El devenir de las últimas tres décadas en la región nos brinda algunas lecciones. Los países que dejaron atrás las dictaduras en los años ochenta y aquellos que superaron guerras civiles en los noventa impulsaron sendas reformas en la justicia y en las policías para evitar las atrocidades cometidas en los anteriores regímenes. Sin embargo, estas reformas no resolvieron el problema de la inseguridad y el delito. Y muchos ciudadanos ven en esas reformas las causas de la impunidad y la delincuencia. Ante este escenario, emergen políticos que abrazan la respuesta punitiva como solución. Los políticos más populares hoy en Argentina y Chile son aquellos que promueven la mano dura. Lo mismo en Costa Rica y Ecuador. Bukele es el paradigma. Los salvadoreños lo apoyan masivamente a pesar de haber encarcelado a más de 100 mil personas, la mayoría sin juicio, sin protección legal, y tal vez siendo muchos de ellos inocentes. Nayib Bukele, violando cabalmente el estado de derecho, logró reducir significativamente los homicidios y goza de amplia popularidad en toda la región.

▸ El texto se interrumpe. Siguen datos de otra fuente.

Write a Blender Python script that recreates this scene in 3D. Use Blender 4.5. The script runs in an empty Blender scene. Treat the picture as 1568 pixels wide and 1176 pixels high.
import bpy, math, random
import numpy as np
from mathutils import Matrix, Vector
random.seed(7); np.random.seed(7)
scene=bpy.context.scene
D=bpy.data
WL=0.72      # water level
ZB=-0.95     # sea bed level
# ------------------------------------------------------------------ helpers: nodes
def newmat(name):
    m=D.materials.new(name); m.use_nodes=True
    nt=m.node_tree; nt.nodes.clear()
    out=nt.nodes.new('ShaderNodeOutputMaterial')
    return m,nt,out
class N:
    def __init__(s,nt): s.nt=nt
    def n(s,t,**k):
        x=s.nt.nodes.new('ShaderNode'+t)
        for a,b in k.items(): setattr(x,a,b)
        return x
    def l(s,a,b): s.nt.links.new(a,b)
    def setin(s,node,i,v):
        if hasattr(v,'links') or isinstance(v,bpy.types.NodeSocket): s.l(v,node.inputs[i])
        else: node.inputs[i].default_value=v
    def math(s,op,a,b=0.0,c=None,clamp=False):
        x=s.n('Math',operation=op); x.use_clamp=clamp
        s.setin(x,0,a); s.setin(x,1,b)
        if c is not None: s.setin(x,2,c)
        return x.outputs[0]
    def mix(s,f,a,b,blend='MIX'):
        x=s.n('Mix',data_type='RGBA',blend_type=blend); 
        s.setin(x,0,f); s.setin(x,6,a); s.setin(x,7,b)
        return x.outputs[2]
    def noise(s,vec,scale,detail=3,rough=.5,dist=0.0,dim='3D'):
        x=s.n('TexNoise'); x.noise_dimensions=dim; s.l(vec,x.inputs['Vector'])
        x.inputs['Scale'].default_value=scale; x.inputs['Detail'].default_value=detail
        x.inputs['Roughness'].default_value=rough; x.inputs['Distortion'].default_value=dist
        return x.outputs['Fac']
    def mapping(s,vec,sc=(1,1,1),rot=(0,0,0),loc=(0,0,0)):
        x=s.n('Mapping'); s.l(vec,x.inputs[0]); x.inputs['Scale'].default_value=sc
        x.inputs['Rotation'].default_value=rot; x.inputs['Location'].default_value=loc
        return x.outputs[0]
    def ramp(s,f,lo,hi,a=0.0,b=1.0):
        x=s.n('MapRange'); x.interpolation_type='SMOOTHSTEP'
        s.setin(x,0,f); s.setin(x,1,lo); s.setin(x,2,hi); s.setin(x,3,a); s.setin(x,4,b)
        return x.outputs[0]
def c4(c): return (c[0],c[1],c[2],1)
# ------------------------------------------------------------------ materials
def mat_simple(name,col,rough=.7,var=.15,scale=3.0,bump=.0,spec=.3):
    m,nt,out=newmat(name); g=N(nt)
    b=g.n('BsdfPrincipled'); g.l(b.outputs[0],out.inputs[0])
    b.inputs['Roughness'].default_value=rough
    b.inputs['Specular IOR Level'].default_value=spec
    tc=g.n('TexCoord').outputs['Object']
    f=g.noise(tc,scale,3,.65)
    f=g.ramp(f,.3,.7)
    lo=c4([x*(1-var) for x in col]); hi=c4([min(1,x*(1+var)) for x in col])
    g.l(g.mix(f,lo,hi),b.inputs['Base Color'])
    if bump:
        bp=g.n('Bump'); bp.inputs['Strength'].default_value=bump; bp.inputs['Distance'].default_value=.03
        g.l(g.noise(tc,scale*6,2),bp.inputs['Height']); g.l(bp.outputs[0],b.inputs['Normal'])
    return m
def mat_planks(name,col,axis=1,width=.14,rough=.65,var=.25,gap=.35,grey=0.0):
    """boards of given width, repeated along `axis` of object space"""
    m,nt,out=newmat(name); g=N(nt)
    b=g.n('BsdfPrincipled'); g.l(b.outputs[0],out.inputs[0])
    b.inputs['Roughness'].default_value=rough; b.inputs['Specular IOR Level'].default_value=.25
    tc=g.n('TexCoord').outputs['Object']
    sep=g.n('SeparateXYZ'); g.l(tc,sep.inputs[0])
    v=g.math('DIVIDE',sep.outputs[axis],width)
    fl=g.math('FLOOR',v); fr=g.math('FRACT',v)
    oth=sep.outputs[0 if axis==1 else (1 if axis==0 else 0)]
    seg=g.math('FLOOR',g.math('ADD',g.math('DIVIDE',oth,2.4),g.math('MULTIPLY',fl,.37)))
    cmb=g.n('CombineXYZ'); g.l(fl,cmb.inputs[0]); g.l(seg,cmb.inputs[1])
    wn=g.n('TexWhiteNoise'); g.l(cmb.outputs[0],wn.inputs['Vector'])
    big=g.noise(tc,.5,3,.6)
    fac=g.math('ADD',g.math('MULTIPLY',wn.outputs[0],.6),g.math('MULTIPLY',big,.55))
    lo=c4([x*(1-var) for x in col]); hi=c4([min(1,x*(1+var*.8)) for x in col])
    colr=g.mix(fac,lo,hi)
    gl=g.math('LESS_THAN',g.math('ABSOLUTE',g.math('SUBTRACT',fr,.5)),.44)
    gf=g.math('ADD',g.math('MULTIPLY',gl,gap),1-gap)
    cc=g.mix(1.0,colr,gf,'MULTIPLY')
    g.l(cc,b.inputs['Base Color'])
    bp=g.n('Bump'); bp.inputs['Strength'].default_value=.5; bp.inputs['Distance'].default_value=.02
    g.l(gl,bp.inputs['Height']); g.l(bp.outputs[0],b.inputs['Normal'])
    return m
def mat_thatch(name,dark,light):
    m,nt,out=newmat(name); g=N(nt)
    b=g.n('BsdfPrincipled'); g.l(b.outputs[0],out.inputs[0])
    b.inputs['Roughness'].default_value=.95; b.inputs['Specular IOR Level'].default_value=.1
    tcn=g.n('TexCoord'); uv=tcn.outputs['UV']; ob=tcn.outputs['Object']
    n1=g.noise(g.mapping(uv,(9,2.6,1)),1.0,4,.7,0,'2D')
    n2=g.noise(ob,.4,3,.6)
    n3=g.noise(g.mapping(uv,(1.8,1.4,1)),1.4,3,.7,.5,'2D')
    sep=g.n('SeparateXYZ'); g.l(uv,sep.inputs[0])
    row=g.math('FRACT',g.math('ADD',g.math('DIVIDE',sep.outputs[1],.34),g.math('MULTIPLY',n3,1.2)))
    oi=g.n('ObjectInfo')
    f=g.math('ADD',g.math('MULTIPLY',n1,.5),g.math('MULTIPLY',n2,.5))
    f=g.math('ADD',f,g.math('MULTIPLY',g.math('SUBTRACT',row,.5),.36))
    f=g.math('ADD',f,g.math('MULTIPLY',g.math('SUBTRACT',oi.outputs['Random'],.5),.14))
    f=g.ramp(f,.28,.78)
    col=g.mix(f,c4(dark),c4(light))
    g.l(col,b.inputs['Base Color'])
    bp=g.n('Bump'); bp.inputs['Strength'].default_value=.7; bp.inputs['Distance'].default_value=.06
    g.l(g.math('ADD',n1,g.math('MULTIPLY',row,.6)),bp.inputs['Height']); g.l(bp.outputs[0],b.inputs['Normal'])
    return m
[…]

Estamos frente a un nuevo paradigma asociado también al surgimiento de las nuevas derechas y a la erosión de la democracia. Se mal define a estos grupos como narcoterroristas para habilitar contra ellos acciones al margen de la ley. Bajo esta mirada, el adversario es definido como enemigo; y a los enemigos hay que eliminarlos. Durante décadas se pensaba al delincuente como un “desviado” al que se debía reintegrar a la sociedad. Hoy se percibe como un bandido al que hay que castigar. Hemos llenado las cárceles en toda la región (solo en Brasil hay más de 650 mil personas privadas de su libertad) y el problema está lejos de ser resuelto. Sin embargo, la pulsión intuitiva y retributiva en la gente llena un vacío emocional y permanece latente.

La violencia reciente en las favelas de Río no es más que otro capítulo de una larga zaga en la que se busca resolver por la fuerza un problema de difícil solución: el crecimiento de los mercados ilegales, la falta de oportunidades, la marginalidad, el mayor consumo de drogas, y las escasas perspectivas de progreso que difícilmente puedan resolverse por la fuerza. Hay otra parte de las sociedades latinoamericanas que también está harta de la victimización y la inseguridad, que genera las condiciones propicias para una respuesta punitiva, de revancha, en donde el otro debe ser anulado porque es imaginado como enemigo.